■ Exercise description:
Find each line holding the word "Take" and give the total alone.

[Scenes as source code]
════════

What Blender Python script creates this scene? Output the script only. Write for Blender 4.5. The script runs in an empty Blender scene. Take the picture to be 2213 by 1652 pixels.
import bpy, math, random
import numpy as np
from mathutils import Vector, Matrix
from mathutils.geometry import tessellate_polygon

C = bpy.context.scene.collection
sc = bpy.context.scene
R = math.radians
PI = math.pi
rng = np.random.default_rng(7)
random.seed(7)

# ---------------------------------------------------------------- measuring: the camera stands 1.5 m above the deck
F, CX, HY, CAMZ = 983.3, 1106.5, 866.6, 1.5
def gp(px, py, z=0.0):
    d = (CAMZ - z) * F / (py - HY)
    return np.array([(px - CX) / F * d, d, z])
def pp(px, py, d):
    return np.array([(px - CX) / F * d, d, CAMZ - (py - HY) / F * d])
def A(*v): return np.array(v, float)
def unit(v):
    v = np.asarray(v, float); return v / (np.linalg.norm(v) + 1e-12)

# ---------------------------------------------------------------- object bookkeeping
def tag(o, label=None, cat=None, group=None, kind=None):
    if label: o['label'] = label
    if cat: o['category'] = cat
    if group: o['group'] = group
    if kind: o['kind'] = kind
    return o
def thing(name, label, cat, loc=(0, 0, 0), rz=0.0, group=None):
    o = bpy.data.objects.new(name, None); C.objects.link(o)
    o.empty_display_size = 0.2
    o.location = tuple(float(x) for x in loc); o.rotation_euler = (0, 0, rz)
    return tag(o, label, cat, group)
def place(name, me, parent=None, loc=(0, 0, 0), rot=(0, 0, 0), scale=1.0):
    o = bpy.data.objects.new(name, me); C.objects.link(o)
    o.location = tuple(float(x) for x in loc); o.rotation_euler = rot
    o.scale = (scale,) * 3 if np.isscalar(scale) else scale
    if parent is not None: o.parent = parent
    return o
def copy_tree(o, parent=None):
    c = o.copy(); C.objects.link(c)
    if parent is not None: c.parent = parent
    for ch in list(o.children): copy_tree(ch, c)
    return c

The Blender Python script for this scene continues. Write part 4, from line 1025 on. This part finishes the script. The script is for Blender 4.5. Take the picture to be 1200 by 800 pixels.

════════

■ Solution:
2